— start Dataset extract —

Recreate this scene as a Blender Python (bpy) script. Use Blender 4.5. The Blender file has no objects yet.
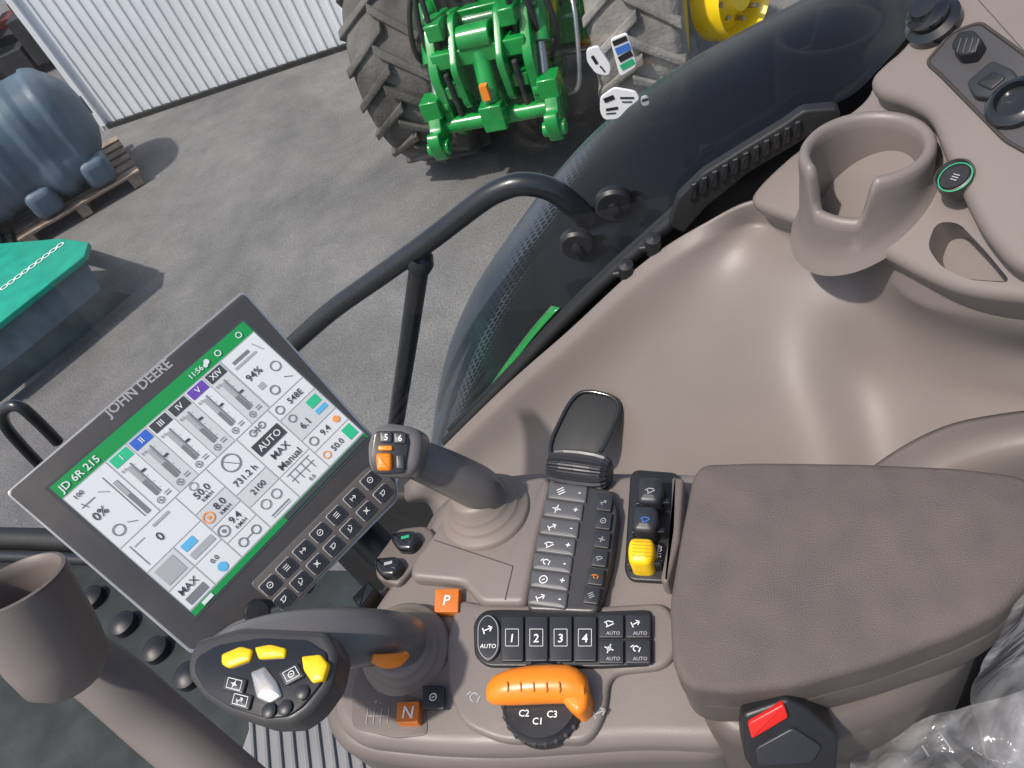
import bpy, math, random
from mathutils import Vector, Matrix, noise
random.seed(4)
scene=bpy.context.scene
scene.view_settings.view_transform='Standard'; scene.view_settings.look='None'; scene.view_settings.exposure=0
FOC=759.0; CAM=Vector((0,0,2.8))
pit=math.radians(45); rol=math.radians(24)
FW=Vector((0,math.cos(pit),-math.sin(pit))); U0=Vector((0,math.sin(pit),math.cos(pit))); R0=Vector((1,0,0))
RT=R0*math.cos(rol)-U0*math.sin(rol); UP=U0*math.cos(rol)+R0*math.sin(rol)
cd=bpy.data.cameras.new('camera'); cam=bpy.data.objects.new('camera',cd); scene.collection.objects.link(cam)
cam.matrix_world=Matrix(((RT.x,UP.x,-FW.x,0),(RT.y,UP.y,-FW.y,0),(RT.z,UP.z,-FW.z,CAM.z),(0,0,0,1)))
cd.sensor_width=36; cd.lens=FOC*36/1024; cd.clip_start=.02; cd.clip_end=3000
scene.camera=cam
def ray(x,y): return FW+RT*((x-512)/FOC)-UP*((y-384)/FOC)
def P(x,y,z):
    r=ray(x,y); return CAM+r*((z-CAM.z)/r.z)
# ---------- materials
def mat(name,col,rough=.5,metal=0,var=.12,vs=8,bump=0,bs=400,coat=0,emis=0,kind='noise',dist=.001,spec=.5,rv=.06):
    m=bpy.data.materials.new(name); m.use_nodes=True; nt=m.node_tree; n=nt.nodes; l=nt.links
    b=n['Principled BSDF']; tc=n.new('ShaderNodeTexCoord')
    no=n.new('ShaderNodeTexNoise'); no.inputs['Scale'].default_value=vs; no.inputs['Detail'].default_value=6
    l.new(tc.outputs['Object'],no.inputs['Vector'])
    rp=n.new('ShaderNodeValToRGB'); rp.color_ramp.elements[0].position=.3; rp.color_ramp.elements[1].position=.7
    rp.color_ramp.elements[0].color=tuple(c*(1-var) for c in col)+(1,); rp.color_ramp.elements[1].color=tuple(min(1,c*(1+var)) for c in col)+(1,)
    l.new(no.outputs['Fac'],rp.inputs['Fac']); l.new(rp.outputs['Color'],b.inputs['Base Color'])
    mr=n.new('ShaderNodeMapRange'); mr.inputs['From Min'].default_value=.3; mr.inputs['From Max'].default_value=.7; mr.inputs['To Min'].default_value=max(.02,rough-rv); mr.inputs['To Max'].default_value=rough+rv
    n2=n.new('ShaderNodeTexNoise'); n2.inputs['Scale'].default_value=vs*4; n2.inputs['Detail'].default_value=5; l.new(tc.outputs['Object'],n2.inputs['Vector'])
    l.new(n2.outputs['Fac'],mr.inputs['Value']); l.new(mr.outputs[0],b.inputs['Roughness'])
    b.inputs['Metallic'].default_value=metal
    b.inputs['Coat Weight'].default_value=coat; b.inputs['Coat Roughness'].default_value=.06
    b.inputs['Specular IOR Level'].default_value=spec
    if emis:
        l.new(rp.outputs['Color'],b.inputs['Emission Color']); b.inputs['Emission Strength'].default_value=emis
    if bump:
        if kind=='noise':
            t=n.new('ShaderNodeTexNoise'); t.inputs['Scale'].default_value=bs; t.inputs['Detail'].default_value=3; o=t.outputs['Fac']
        else:
            t=n.new('ShaderNodeTexVoronoi'); t.inputs['Scale'].default_value=bs; o=t.outputs['Distance']
        l.new(tc.outputs['Object'],t.inputs['Vector'])
        bp=n.new('ShaderNodeBump'); bp.inputs['Strength'].default_value=bump; bp.inputs['Distance'].default_value=dist
        l.new(o,bp.inputs['Height']); l.new(bp.outputs['Normal'],b.inputs['Normal'])
    return m
M={}
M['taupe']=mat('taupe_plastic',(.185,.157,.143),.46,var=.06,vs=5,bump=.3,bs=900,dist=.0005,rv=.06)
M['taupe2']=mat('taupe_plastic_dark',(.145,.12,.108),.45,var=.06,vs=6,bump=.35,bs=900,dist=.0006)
M['tan']=mat('tan_rubber_boot',(.21,.175,.15),.5,var=.06,vs=10)
M['pad']=mat('armrest_fabric',(.108,.087,.077),.7,var=.12,vs=40,bump=.6,bs=1300,kind='vor',dist=.0006)
M['shell']=mat('armrest_shell_plastic',(.10,.081,.072),.45,var=.06,bump=.3,bs=900,dist=.0005)
M['strip']=mat('key_strip_frame',(.10,.088,.08),.45,var=.06)
M['padedge']=mat('dark_seam',(.04,.034,.032),.6)
M['black']=mat('black_plastic',(.016,.016,.018),.42,bump=.2,bs=800,dist=.0005)
M['rubber']=mat('black_rubber',(.012,.012,.013),.6,bump=.3,bs=300)
M['gloss']=mat('gloss_black',(.012,.013,.015),.15,coat=.5)
M['grip']=mat('grip_grey',(.125,.118,.115),.28,var=.06,bump=.2,bs=1200,dist=.0003)
M['gripd']=mat('grip_dark',(.045,.043,.043),.36,var=.06,bump=.2,bs=1200,dist=.0003)
M['key']=mat('key_dark',(.026,.027,.032),.4,var=.05)
M['keyg']=mat('key_grey',(.095,.095,.1),.38,var=.05,rv=.03,spec=.4)
M['plate']=mat('socket_plate_grey',(.06,.058,.06),.4,var=.05)
M['tray']=mat('tray_floor',(.02,.021,.023),.5,var=.1,spec=.3)
M['white']=mat('white_print',(.75,.75,.75),.5,var=.02)
M['lgrey']=mat('light_grey_print',(.35,.35,.36),.5,var=.02)
M['orange']=mat('orange_plastic',(.82,.23,.012),.33,var=.05)
M['orange2']=mat('dull_orange_label',(.6,.16,.02),.5,var=.05)
M['yellow']=mat('yellow_plastic',(.88,.56,.008),.35,var=.04)
M['red']=mat('red_button',(.65,.02,.015),.35)
M['silver']=mat('silver_trim',(.5,.49,.47),.3,metal=.7,var=.05)
M['bezel']=mat('monitor_bezel',(.06,.056,.054),.38,var=.05)
M['rail']=mat('painted_steel_rail',(.014,.015,.018),.32,coat=.3,bump=.15,bs=200)
M['blueic']=mat('blue_print',(.05,.16,.5),.4)
M['greenic']=mat('green_print',(.02,.35,.15),.4)
for nme,c in dict(s_white=(.62,.64,.65),s_pale=(.52,.54,.55),s_grey=(.34,.36,.37),s_line=(.17,.18,.19),s_dark=(.05,.055,.06),s_green=(.01,.25,.06),s_blue=(.04,.12,.5),s_purple=(.13,.06,.35),s_orange=(.8,.3,.08),s_cyan=(.1,.4,.65),s_teal=(.03,.45,.22)).items():
    M[nme]=mat('screen_'+nme[2:],c,.4,var=.01,emis=.1,rv=.01)
M['green']=mat('green_paint',(.006,.24,.042),.28,var=.3,vs=5,coat=.4)
M['greend']=mat('dark_green_paint',(.004,.12,.028),.35,var=.3,vs=8,coat=.2)
M['yellowp']=mat('yellow_paint',(.85,.6,.01),.3,var=.1,coat=.3)
M['tyre']=mat('muddy_tyre',(.085,.08,.073),.88,var=.65,vs=4,bump=.6,bs=40,dist=.01)
M['tyre2']=mat('dusty_tyre',(.21,.2,.185),.9,var=.45,vs=5,bump=.6,bs=40,dist=.01)
M['steel']=mat('steel',(.4,.4,.4),.3,metal=.9)
M['dark']=mat('dark_underside',(.02,.02,.021),.7,var=.4)
M['wall']=mat('white_sheet_metal',(.78,.8,.82),.45,var=.05,vs=2)
M['wood']=mat('weathered_wood',(.26,.2,.15),.85,var=.35,vs=12,bump=.5,bs=60,dist=.004)
M['tank']=mat('blue_grey_plastic',(.085,.125,.17),.5,var=.25,vs=3,bump=.2,bs=20,dist=.01)
M['teal']=mat('green_bucket_paint',(.01,.3,.2),.4,var=.15)
M['bgrey']=mat('bucket_grey_face',(.13,.16,.17),.5,var=.25)
M['mat']=mat('grey_floor_mat',(.2,.2,.205),.8,bump=.4,bs=300)
M['floor']=mat('dark_floor',(.014,.02,.02),.7,var=.6,vs=14,bump=.5,bs=100)
M['redstuff']=mat('dark_red',(.12,.02,.015),.6,var=.5)
def asphalt():
    m=bpy.data.materials.new('asphalt'); m.use_nodes=True; nt=m.node_tree; n=nt.nodes; l=nt.links; b=n['Principled BSDF']
    tc=n.new('ShaderNodeTexCoord')
    def nz(s,d=6,r=.6,di=0):
        t=n.new('ShaderNodeTexNoise'); t.inputs['Scale'].default_value=s; t.inputs['Detail'].default_value=d; t.inputs['Roughness'].default_value=r; t.inputs['Distortion'].default_value=di
        l.new(tc.outputs['Object'],t.inputs['Vector']); return t.outputs['Fac']
    a=nz(.42,9,.65,.3); f=nz(70,4); s=nz(3.5,7,.7)
    def rmp(src,p0,p1,c0_,c1_):
        r=n.new('ShaderNodeValToRGB'); e=r.color_ramp.elements; e[0].position=p0; e[1].position=p1; e[0].color=c0_+(1,); e[1].color=c1_+(1,); l.new(src,r.inputs['Fac']); return r.outputs['Color']
    def mul(x,y,bl='MULTIPLY'):
        mx=n.new('ShaderNodeMix'); mx.data_type='RGBA'; mx.blend_type=bl; mx.inputs[0].default_value=1; l.new(x,mx.inputs[6]); l.new(y,mx.inputs[7]); return mx.outputs[2]
    c=mul(rmp(a,.38,.66,(.105,.104,.107),(.21,.205,.197)),rmp(f,.35,.65,(.72,.72,.72),(1.2,1.2,1.2)))
    c=mul(c,rmp(s,.35,.7,(.86,.86,.86),(1.12,1.12,1.12)))
    l.new(c,b.inputs['Base Color'])
    mr=n.new('ShaderNodeMapRange'); mr.inputs['From Min'].default_value=.35; mr.inputs['From Max'].default_value=.65; mr.inputs['To Min'].default_value=.85; mr.inputs['To Max'].default_value=.5
    l.new(a,mr.inputs['Value']); l.new(mr.outputs[0],b.inputs['Roughness'])
    bp=n.new('ShaderNodeBump'); bp.inputs['Strength'].default_value=.6; bp.inputs['Distance'].default_value=.01
    l.new(f,bp.inputs['Height']); l.new(bp.outputs['Normal'],b.inputs['Normal'])
    return m
M['asphalt']=asphalt()
def fendermat():
    m=bpy.data.materials.new('fender_dotted_black'); m.use_nodes=True; nt=m.node_tree; n=nt.nodes; l=nt.links; b=n['Principled BSDF']
    tc=n.new('ShaderNodeTexCoord'); sp=n.new('ShaderNodeSeparateXYZ'); l.new(tc.outputs['UV'],sp.inputs[0])
    def ma(op,a,b_=None,c=None):
        q=n.new('ShaderNodeMath'); q.operation=op
        for i,v in enumerate((a,b_,c)):
            if v is None: continue
            if isinstance(v,(int,float)): q.inputs[i].default_value=v
            else: l.new(v,q.inputs[i])
        return q.outputs[0]
    u=ma('MULTIPLY',sp.outputs[0],112); v=ma('MULTIPLY',sp.outputs[1],36)
    row=ma('FLOOR',v); sh=ma('MULTIPLY',ma('MODULO',row,2),.5); u=ma('ADD',u,sh)
    fu=ma('SUBTRACT',ma('FRACT',u),.5); fv=ma('SUBTRACT',ma('FRACT',v),.5)
    d=ma('SQRT',ma('ADD',ma('MULTIPLY',fu,fu),ma('MULTIPLY',fv,fv)))
    thr=ma('ADD',.14,ma('MULTIPLY',ma('MAXIMUM',0,ma('SUBTRACT',1,ma('MULTIPLY',sp.outputs[0],2.0))),.45))
    rad=ma('MULTIPLY',ma('SUBTRACT',sp.outputs[1],thr),3.0)
    dot=ma('LESS_THAN',d,rad)
    mx=n.new('ShaderNodeMix'); mx.data_type='RGBA'; l.new(dot,mx.inputs[0]); mx.inputs[6].default_value=(.04,.055,.075,1); mx.inputs[7].default_value=(.003,.003,.004,1)  # blue-grey between the dots is sky reflection put into the base colour
    l.new(mx.outputs[2],b.inputs['Base Color']); b.inputs['Roughness'].default_value=.28; b.inputs['Specular IOR Level'].default_value=.25; b.inputs['Coat Weight'].default_value=.1
    return m
M['fender']=fendermat()
def glassmat():
    m=bpy.data.materials.new('window_glass'); m.use_nodes=True; nt=m.node_tree; n=nt.nodes; l=nt.links; n.remove(n['Principled BSDF'])
    t=n.new('ShaderNodeBsdfTransparent'); t.inputs[0].default_value=(.97,.985,.98,1); g=n.new('ShaderNodeBsdfGlossy'); g.inputs['Roughness'].default_value=.02
    mx=n.new('ShaderNodeMixShader'); mx.inputs[0].default_value=.04
    l.new(t.outputs[0],mx.inputs[1]); l.new(g.outputs[0],mx.inputs[2]); l.new(mx.outputs[0],n['Material Output'].inputs[0]); return m
M['glass']=glassmat()
def wrapmat():
    m=bpy.data.materials.new('clear_plastic_wrap'); m.use_nodes=True; nt=m.node_tree; n=nt.nodes; l=nt.links; b=n['Principled BSDF']
    b.inputs['Base Color'].default_value=(.45,.45,.46,1); b.inputs['Roughness'].default_value=.14; b.inputs['Coat Weight'].default_value=1
    tc=n.new('ShaderNodeTexCoord'); no=n.new('ShaderNodeTexNoise'); no.inputs['Scale'].default_value=16; no.inputs['Detail'].default_value=3; no.inputs['Distortion'].default_value=2.2
    l.new(tc.outputs['Object'],no.inputs['Vector'])
    bp=n.new('ShaderNodeBump'); bp.inputs['Strength'].default_value=.8; bp.inputs['Distance'].default_value=.012; l.new(no.outputs['Fac'],bp.inputs['Height']); l.new(bp.outputs['Normal'],b.inputs['Normal'])
    r=n.new('ShaderNodeMapRange'); r.inputs['From Min'].default_value=.4; r.inputs['From Max'].default_value=.65; r.inputs['To Min'].default_value=.15; r.inputs['To Max'].default_value=.5
    l.new(no.outputs['Fac'],r.inputs['Value']); l.new(r.outputs[0],b.inputs['Alpha']); return m
M['wrap']=wrapmat()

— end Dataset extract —

Instructions for the task → Search the data above for the string "objects" and return every line that has it.

Answer in full →
Recreate this scene as a Blender Python (bpy) script. Use Blender 4.5. The Blender file has no objects yet.
cd=bpy.data.cameras.new('camera'); cam=bpy.data.objects.new('camera',cd); scene.collection.objects.link(cam)